The Hartford Business Journal is planning a billboard campaign across the region, touting “The Paper That Brings You Cohen the Columnist.”
It’s part of a larger strategy that will make it all about Cohen; you won’t be able to think about the Business Journal without thinking about, well, you know.
It’s called “branding,” and it’s all the rage, especially when you’re peddling consumer products and services. If it works, it’s a juggernaut of consumer spending and desire.
Consider Budweiser, for instance. With a brand like that, you can sell Bud, Bud Light, Bud Light With Lemon or Lime or Stuff.
The travel-and-tourism folks lust after successful branding, ever since the “I Love New York” thing took the world by storm. To be honest, much of the travel branding has been mediocre to awful; it’s just not easy to capture a city or state or region’s tourism ambiance in a slogan or a jingle or even a really handsome photo of Cohen the Columnist.
Another challenge is how to measure the marginal value of that next dollar spent on tourism marketing. Is it a pretty map or a snappy jingle played 8,000 times on regional radio stations or is it traditional site-location ads in travel magazines that do the job? What happens if you spent an extra $15 on marketing? Or, as Connecticut tried for several years, what if you cut the state travel marketing budget to zero?

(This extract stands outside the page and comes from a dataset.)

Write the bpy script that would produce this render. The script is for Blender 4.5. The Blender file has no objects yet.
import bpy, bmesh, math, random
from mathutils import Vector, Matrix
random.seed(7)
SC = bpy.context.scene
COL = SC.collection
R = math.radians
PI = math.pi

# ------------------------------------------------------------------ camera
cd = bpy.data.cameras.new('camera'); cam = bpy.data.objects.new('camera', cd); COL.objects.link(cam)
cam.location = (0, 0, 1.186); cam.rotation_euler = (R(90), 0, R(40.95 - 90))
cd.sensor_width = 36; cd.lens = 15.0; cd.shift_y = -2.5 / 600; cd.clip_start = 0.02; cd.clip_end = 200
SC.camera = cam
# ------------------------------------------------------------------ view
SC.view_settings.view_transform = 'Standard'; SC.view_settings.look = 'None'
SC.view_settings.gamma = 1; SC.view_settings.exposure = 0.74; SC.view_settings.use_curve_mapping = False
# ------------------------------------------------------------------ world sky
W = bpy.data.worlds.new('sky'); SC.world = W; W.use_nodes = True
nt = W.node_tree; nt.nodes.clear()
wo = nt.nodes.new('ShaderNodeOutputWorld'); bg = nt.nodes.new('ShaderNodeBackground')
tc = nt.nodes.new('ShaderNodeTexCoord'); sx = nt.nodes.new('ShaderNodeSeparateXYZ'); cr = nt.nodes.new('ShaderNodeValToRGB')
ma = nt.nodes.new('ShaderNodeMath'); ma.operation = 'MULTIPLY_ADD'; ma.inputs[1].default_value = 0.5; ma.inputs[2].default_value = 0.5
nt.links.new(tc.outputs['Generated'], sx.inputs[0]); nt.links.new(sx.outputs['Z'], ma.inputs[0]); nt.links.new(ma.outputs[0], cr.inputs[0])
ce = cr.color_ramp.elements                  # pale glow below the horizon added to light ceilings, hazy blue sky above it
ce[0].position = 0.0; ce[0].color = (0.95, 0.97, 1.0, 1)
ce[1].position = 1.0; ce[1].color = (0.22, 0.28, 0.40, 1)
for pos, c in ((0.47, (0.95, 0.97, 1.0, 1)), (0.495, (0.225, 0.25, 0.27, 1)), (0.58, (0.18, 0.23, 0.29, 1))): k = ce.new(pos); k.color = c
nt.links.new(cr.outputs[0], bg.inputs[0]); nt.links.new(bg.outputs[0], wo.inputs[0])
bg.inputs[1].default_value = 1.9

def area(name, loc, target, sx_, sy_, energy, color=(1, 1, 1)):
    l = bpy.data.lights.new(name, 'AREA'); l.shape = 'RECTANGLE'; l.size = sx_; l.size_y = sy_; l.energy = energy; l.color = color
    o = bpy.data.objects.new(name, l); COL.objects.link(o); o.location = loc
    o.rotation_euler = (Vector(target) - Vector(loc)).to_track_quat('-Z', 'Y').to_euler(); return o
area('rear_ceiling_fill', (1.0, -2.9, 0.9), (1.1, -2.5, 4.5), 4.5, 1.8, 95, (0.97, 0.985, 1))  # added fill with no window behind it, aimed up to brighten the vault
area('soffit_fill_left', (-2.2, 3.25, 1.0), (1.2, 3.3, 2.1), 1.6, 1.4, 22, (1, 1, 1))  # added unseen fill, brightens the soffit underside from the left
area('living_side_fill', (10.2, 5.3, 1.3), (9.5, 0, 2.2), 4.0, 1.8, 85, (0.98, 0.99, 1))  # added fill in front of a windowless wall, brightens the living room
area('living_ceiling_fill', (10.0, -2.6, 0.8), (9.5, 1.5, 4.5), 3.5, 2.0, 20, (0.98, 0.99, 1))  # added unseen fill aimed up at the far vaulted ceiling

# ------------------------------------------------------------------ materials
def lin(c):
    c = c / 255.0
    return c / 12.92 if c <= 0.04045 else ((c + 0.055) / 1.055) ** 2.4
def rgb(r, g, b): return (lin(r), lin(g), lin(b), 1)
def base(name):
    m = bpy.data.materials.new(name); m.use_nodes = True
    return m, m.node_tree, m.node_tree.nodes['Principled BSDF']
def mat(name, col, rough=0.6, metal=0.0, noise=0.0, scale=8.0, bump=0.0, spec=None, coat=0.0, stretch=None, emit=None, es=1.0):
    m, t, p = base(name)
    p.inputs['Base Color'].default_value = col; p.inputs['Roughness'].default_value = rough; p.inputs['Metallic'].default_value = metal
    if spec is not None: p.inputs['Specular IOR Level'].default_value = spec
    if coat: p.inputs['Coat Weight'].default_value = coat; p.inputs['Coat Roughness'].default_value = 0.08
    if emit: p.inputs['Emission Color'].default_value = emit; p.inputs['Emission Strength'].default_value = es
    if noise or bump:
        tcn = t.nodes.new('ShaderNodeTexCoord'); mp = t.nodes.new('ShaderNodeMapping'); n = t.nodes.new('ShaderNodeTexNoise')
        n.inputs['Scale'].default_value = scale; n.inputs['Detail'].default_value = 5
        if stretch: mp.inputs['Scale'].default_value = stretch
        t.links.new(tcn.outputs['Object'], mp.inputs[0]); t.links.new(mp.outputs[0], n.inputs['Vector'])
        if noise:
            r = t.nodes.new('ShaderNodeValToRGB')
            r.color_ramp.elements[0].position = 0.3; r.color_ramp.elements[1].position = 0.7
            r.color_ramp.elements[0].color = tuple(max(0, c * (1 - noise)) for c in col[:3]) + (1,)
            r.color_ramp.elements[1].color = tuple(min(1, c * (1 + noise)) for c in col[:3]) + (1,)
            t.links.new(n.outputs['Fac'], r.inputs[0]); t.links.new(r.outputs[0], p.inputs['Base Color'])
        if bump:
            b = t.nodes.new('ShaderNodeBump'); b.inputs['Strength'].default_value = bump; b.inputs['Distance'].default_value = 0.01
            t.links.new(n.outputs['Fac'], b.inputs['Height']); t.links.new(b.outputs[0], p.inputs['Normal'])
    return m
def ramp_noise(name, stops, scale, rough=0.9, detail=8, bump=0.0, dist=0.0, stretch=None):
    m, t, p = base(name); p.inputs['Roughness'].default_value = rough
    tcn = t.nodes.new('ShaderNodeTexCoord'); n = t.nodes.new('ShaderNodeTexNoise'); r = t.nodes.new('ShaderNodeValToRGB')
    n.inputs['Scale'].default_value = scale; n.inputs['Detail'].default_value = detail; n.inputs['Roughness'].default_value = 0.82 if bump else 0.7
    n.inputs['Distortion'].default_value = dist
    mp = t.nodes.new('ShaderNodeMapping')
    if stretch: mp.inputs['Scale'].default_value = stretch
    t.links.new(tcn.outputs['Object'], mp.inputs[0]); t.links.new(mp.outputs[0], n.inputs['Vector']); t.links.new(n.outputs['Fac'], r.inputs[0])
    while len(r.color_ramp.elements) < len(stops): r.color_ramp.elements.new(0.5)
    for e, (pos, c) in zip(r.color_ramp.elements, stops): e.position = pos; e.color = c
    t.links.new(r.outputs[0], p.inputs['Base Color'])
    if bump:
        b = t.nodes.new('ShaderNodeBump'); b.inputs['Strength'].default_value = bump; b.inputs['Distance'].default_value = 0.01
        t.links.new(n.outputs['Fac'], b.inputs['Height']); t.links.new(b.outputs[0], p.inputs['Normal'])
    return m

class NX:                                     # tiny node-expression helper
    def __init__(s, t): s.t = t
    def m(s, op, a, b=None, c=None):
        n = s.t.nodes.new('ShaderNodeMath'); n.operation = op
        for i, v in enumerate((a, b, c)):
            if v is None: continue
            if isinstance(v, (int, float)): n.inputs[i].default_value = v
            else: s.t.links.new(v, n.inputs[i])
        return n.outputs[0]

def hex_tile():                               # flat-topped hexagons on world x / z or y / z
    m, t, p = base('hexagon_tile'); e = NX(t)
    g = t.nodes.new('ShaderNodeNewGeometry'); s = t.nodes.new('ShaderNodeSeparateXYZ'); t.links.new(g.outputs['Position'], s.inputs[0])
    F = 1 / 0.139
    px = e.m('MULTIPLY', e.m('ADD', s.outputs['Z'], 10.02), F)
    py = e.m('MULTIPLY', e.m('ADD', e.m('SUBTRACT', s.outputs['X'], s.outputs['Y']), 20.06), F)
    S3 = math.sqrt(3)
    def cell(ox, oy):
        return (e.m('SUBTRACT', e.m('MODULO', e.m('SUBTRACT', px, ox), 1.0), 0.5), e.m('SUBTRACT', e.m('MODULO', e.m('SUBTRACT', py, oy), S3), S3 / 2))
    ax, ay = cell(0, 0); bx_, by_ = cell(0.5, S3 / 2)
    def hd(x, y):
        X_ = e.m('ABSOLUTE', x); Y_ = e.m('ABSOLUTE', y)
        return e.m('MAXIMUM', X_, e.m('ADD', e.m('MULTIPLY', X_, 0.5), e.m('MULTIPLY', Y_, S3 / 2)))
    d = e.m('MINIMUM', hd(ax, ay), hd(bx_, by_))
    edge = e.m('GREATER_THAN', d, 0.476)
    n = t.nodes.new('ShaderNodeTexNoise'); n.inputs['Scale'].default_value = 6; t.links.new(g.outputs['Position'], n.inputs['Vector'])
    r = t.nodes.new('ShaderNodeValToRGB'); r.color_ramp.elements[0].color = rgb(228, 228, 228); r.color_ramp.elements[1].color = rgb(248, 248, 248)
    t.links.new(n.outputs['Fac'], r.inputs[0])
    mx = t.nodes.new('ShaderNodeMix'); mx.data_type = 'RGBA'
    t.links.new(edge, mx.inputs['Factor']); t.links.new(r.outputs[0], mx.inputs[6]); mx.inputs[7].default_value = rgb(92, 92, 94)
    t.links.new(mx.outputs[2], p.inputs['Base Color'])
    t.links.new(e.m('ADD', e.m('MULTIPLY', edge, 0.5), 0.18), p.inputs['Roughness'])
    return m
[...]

This year, Connecticut has coughed up about $15 million for a new branding effort, known adoringly as “Still Revolutionary.” Potential visitors might learn that much in Connecticut is very, very old; that George Washington must have slept here somewhere; and that if and when you come, you will be subjected to an agonizing lecture about Connecticut’s special role in Constitutional history — which is at least as interesting as a ride at a Disney amusement park.
It’s a gamble, this “revolutionary” gambit. While Williamsburg and Sturbridge and Philadelphia and Salem, Mass. (the witch trial stuff) know how to market history as fun, as entertainment, Connecticut has fewer tools to work with. In the initial explanations, it sort of sounds as if coming to Connecticut to soak up history is like reading the Bible or taking your vitamins: it’s something you should do, because it’s good for you.
“Still Revolutionary” also hints at wild and crazy innovation for tourists in the here and now. That may be a stretch; this is a state that doesn’t even let its bars stay open late. This state is so anti-revolutionary that the citizenry isn’t even allowed to initiate a state-wide referendum.
It’s not just Connecticut, of course, Almost every state has had its mumbling, fumbling travel-and-tourism marketing over the years. The current effort by New Mexico, which, in case you somehow missed it, is dubbed “New Mexico True,” asks the important tourism question: huh?
There is hope for the Connecticut campaign, if it doesn’t get too caught up in the “revolutionary” thing and focuses on simply making state history fun. Put tourists on trial for dressing ugly and sentence them to 15 minutes locked in the Old State House pillory. For $500, let one person a day smoke a cigar inside the Mark Twain House, just like Sam Clemens did. Stage mock debates featuring a modern-day Congregational minister arguing that the church should still be in charge of Connecticut, just like the good-old-days. Stuff like that.
In the meantime, watch for my face on those billboards. Wow. It must be a hell of a newspaper.
Laurence D. Cohen is a freelance writer.